If King Lear has allowed himself to be deceived by virtue of Cordelia’s refusal to add to her sisters’ obsequiousness into believing that Cordelia’s love for him is less than that suggested in Goneril and Regan’s homilies, than this will prove a fatal weakness that he will come to realize in Act I, Scene IV. Early in this scene, the king, while visiting the castle of Goneril, encounters a stranger who is Kent in disguise. Kent, of course, is, like Cordelia (and the Fool) among the more loyal of the king’s subjects, and sincerely wishes to help the falling monarch contend with the maliciousness of Lear’s oldest daughter. The unseen presence of Cordelia is now felt, with the incognito Kent suggesting the very attributes the king most requires:
I can keep honest counsel, ride, run, mar a curious
tale in telling it, and deliver a plain message
bluntly: that which ordinary men are fit for, I am
qualified in; and the best of me is diligence.
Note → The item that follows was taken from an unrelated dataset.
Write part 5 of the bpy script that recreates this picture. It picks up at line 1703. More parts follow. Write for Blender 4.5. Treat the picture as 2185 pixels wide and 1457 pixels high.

This comment by Kent—“I can keep honests counsel”—is reminiscent of the integrity missing from the king’s castle since the departure of Cordelia. The king’s visit to Goneril’s castle is a disaster, with tension hanging in the air and Lear developing a greater appreciation for the extent to which he has fallen subsequent to his decision to divide his kingdom. When a king is shunned by a mere servant—“Why came not the slave back to me when I called him,” to which a knight replies, “Sir, he answered me in the roundest manner, he would not”—it becomes all too apparent that his glory days are over. The king’s entourage is being poorly treated, and the king disrespected (although, the entourage was not exactly behaving in the manner to which Goneril and her staff have no doubt become accustomed), and, it is in this context that King Lear acknowledges his grave error in judgement with respect to his youngest and most loyal daughter, Cordelia:
[To GONERIL] Detested kite! thou liest.
My train are men of choice and rarest parts,
That all particulars of duty know,
And in the most exact regard support
The worships of their name. O most small fault,
How ugly didst thou in Cordelia show!
That, like an engine, wrench'd my frame of nature
From the fix'd place; drew from heart all love,
And added to the gall. O Lear, Lear, Lear!Beat at this gate, that let thy folly in,
King Lear recognizes that Cordelia’s refusal to abide her father’s expectations, including her declaration that, when she does marry, her love will be shared with a husband as well as with her father, was actually a more honest and endearing display of love for the king than either of the other daughters was able to muster. Cordelia’s frankness, in other words, is now being appreciated by King Lear, his dignity having been insulted by the malevolent Goneril. This, then, is the context and the meaning of the reference to Cordelia in Act I, Scene IV, of Shakespeare’s play.